If there's at least one way to discover which user names are available on the site, it then means that you can try to brute-force/dictionary-attack/social engineer those specific accounts. In the case you described then it doesn't make any tangible security difference to try to hide the error reason on the login page, since it's trivial to discover the real reason otherwise.
Depending on what's more important to you, you can either make your login process more user (and attacker) friendly, or instead try to secure your registration (or any other) process that might reveal which accounts exist on your system.
When defending against such cases related to the the authentication process for a typical web application, you should normally take into account the following routes:
- Signup/Registration - this can reveal which accounts are available as well as allow flooding your system with fake/stale accounts, name-squatting etc. Captcha can usually provide good protection, as well as timeouts, but won't stop manual, slower attacks. I would also suggest not giving hints about username availability or the success of the registration process. You can just say "Thanks for registering. A confirmation email will be sent shortly to confirm the account" (or something like that)

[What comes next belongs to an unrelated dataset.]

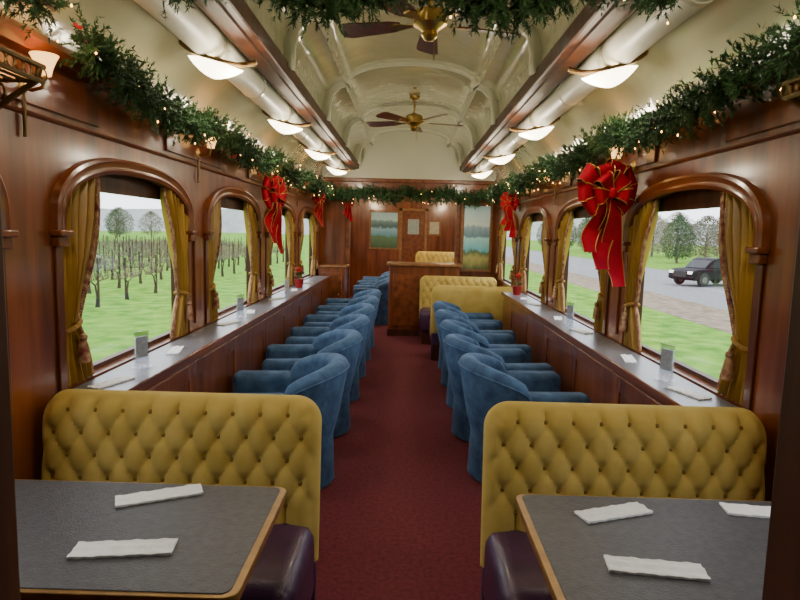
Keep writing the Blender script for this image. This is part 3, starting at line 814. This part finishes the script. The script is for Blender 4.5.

- Login page - this is the obvious point, and where most applications already have fairly standard protection, including good-practice of non-revealing errors etc. Slowing down the login process, or monitoring abuse can also help. Lockout for failed logins is also a possibility, but then you're more prone to denial-of-service attacks.
- Forgot password - this is often neglected when considering information leakage. When someone puts their email/username in the forgot password field, you should probably respond with the same message regardless if the email/account is known or not. Note that this might create support issues ("I put in my email and your system said it's sending me a reset email, but I didn't get anything...")
- Account details/email changes - many applications allow you to, e.g. change your email address or even account name. This would also potentially leak out whether or not a given account or email address already exist or not. Same rules apply here.